Thursday, 4 September 2025

The Fading Edge of Western Sanctions

Western sanctions were once the sharpest weapon in Washington and Brussels’ arsenal — a way to cripple adversaries without firing a shot. But today, their overuse and poor calibration are blunting their impact, most visibly in the case of Russia’s energy industry.

Take the recent arrival of the Arctic Mulan in southern China. On August 28, the sanctioned tanker unloaded liquefied natural gas from Russia’s Arctic LNG-2 plant — a facility buried under Western restrictions. That shipment, China’s first from the Siberian project, came just days before Vladimir Putin’s state visit to Beijing. The symbolism is unmistakable: Beijing is choosing energy security and strategic ties with Moscow over Washington’s disapproval.

Washington’s own missteps reinforce the sense that sanctions are losing their sting. In late August, President Donald Trump slapped a 25% “secondary tariff” on Indian imports of Russian crude, doubling existing duties. The gamble backfired. India not only kept buying Russian oil but also found common cause with China — a troubling development for US strategists who once counted on Delhi as a counterweight to Beijing.

The core problem is not intent but longevity. Sanctions work best when they are broad, swift, and temporary — delivering a shock that compels change before targets can adapt. But when restrictions drag on, industries build workarounds.

Russia has done so with astonishing speed, channeling crude through China and India, which now absorb 80% of its exports, and relying on “dark fleets” of tankers to bypass Western oversight. Iran and Venezuela, veterans of economic siege, have perfected similar tactics.

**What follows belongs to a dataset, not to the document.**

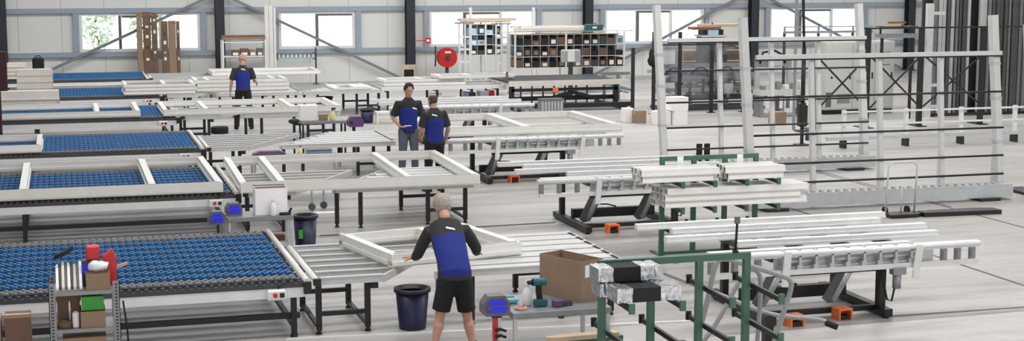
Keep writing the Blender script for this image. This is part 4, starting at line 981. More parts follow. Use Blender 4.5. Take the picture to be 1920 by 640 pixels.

Meanwhile, the sheer scale of sanctions is undermining their effectiveness. Since 2017, the number of international sanctions has surged by 450%, according to LSEG Risk Intelligence. After Moscow’s 2022 invasion of Ukraine, EU sanctions on Russia jumped from zero in 2013 to more than 2,500 by 2025. Washington blacklisted over 3,100 new entities last year alone, most of them Russian. The result, enforcement has become a bureaucratic quagmire, draining multinational firms with compliance costs while Russia and its partners adapt.

In short, the West is flooding the world with sanctions — but the more it leans on this tool, the less powerful it becomes. Economic warfare cannot be waged indefinitely without diminishing returns. If sanctions are to remain credible, they must be recalibrated: fewer, smarter, and more time-bound, backed by genuine multilateral coordination.

Otherwise, the very weapon once seen as a substitute for war may become just another dull instrument in an increasingly multipolar world.